### What to produce:
Type again, exactly, the lines below from the start through the line that includes "b.build('raised_drops', M['drop'], yp)['kind']".

### Stored data:

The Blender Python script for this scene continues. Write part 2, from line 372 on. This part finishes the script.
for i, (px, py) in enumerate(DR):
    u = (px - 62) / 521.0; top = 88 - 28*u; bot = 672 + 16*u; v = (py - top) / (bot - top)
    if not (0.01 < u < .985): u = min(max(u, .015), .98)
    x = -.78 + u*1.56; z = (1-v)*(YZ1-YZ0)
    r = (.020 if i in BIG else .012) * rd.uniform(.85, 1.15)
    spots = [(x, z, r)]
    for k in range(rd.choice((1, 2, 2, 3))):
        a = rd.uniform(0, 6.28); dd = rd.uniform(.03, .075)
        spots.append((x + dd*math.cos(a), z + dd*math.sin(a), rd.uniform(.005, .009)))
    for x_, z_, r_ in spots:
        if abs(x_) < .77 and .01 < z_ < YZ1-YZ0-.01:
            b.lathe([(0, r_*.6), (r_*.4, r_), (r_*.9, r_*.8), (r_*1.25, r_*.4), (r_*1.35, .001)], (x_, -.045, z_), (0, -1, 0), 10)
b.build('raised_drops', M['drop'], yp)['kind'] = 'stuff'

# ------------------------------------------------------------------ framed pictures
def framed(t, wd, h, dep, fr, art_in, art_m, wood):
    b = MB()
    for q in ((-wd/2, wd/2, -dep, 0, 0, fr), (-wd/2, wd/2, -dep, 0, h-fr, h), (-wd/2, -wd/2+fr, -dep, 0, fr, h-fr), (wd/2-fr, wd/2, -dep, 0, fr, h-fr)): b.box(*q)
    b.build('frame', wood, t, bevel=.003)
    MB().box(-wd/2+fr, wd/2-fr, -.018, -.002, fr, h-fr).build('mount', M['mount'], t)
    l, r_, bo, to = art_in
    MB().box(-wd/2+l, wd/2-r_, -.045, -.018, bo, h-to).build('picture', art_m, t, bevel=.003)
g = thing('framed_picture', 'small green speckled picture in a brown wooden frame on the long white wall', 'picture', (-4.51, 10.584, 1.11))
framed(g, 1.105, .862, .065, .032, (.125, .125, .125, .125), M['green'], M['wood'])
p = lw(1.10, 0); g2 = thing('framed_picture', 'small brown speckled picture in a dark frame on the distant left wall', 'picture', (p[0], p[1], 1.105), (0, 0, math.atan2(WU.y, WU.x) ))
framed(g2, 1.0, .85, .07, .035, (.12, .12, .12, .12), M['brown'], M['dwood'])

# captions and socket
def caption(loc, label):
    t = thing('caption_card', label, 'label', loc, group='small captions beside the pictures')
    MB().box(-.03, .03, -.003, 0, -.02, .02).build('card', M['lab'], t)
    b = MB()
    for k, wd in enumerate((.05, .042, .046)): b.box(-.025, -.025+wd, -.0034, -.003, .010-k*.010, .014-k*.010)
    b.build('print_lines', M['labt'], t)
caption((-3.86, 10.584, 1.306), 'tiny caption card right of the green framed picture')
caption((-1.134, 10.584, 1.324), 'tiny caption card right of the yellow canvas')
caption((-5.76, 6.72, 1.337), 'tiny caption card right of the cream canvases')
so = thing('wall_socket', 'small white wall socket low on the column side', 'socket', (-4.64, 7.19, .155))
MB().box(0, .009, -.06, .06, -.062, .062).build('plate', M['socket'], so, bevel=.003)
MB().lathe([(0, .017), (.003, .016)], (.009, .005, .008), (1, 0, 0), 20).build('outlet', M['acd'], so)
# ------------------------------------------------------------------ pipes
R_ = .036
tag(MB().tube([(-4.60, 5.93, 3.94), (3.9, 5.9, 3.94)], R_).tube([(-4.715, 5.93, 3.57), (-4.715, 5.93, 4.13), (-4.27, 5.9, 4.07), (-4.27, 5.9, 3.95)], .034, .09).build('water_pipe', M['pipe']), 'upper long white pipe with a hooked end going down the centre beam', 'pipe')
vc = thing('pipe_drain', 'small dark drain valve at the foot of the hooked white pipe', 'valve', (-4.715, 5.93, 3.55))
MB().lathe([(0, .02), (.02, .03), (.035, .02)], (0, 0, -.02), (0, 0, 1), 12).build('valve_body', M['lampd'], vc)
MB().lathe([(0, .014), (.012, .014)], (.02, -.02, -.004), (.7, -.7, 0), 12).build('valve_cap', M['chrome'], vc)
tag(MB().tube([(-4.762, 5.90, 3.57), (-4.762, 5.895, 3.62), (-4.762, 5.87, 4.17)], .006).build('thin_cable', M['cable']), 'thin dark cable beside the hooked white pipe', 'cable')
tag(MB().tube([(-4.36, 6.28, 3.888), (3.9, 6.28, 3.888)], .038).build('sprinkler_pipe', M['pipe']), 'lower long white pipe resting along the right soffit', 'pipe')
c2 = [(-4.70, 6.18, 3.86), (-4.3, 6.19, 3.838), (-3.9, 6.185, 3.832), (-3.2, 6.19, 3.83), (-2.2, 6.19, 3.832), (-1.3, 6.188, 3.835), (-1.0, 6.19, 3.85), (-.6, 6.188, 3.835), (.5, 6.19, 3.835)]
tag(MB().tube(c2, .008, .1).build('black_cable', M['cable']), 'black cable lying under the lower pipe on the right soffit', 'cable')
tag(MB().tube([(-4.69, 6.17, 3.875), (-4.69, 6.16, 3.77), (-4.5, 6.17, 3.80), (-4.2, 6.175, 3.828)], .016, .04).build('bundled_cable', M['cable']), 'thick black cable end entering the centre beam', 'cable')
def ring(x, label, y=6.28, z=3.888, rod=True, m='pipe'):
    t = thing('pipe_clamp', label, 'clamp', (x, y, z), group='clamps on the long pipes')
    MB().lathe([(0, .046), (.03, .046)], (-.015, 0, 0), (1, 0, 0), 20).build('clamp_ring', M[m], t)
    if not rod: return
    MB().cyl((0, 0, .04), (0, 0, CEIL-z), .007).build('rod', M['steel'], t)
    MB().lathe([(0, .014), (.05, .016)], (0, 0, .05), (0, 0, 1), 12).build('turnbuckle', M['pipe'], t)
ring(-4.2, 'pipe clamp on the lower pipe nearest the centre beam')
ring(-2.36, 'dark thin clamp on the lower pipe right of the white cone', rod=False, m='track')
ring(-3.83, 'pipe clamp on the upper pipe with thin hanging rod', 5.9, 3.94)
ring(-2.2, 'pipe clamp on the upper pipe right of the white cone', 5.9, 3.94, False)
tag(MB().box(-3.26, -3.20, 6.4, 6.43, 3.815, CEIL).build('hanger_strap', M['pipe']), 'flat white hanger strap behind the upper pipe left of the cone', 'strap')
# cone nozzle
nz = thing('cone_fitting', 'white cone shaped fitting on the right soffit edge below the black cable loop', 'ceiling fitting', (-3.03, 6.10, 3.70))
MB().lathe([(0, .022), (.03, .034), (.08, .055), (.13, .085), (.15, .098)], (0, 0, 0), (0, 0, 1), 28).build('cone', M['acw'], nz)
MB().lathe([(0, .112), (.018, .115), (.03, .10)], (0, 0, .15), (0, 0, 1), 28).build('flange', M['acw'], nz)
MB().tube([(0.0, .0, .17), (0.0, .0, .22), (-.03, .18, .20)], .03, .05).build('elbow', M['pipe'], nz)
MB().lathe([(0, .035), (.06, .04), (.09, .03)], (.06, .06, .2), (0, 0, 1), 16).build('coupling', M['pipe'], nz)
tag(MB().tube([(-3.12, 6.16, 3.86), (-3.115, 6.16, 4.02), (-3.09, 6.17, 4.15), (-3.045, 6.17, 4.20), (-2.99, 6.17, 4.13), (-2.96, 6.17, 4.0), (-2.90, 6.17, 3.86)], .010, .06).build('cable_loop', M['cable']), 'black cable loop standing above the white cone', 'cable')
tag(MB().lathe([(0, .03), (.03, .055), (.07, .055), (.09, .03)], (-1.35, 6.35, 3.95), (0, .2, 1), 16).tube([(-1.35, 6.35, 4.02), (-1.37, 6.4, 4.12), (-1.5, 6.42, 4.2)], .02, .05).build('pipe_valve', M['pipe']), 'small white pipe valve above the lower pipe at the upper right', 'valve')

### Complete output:
The Blender Python script for this scene continues. Write part 2, from line 372 on. This part finishes the script.
for i, (px, py) in enumerate(DR):
    u = (px - 62) / 521.0; top = 88 - 28*u; bot = 672 + 16*u; v = (py - top) / (bot - top)
    if not (0.01 < u < .985): u = min(max(u, .015), .98)
    x = -.78 + u*1.56; z = (1-v)*(YZ1-YZ0)
    r = (.020 if i in BIG else .012) * rd.uniform(.85, 1.15)
    spots = [(x, z, r)]
    for k in range(rd.choice((1, 2, 2, 3))):
        a = rd.uniform(0, 6.28); dd = rd.uniform(.03, .075)
        spots.append((x + dd*math.cos(a), z + dd*math.sin(a), rd.uniform(.005, .009)))
    for x_, z_, r_ in spots:
        if abs(x_) < .77 and .01 < z_ < YZ1-YZ0-.01:
            b.lathe([(0, r_*.6), (r_*.4, r_), (r_*.9, r_*.8), (r_*1.25, r_*.4), (r_*1.35, .001)], (x_, -.045, z_), (0, -1, 0), 10)
b.build('raised_drops', M['drop'], yp)['kind'] = 'stuff'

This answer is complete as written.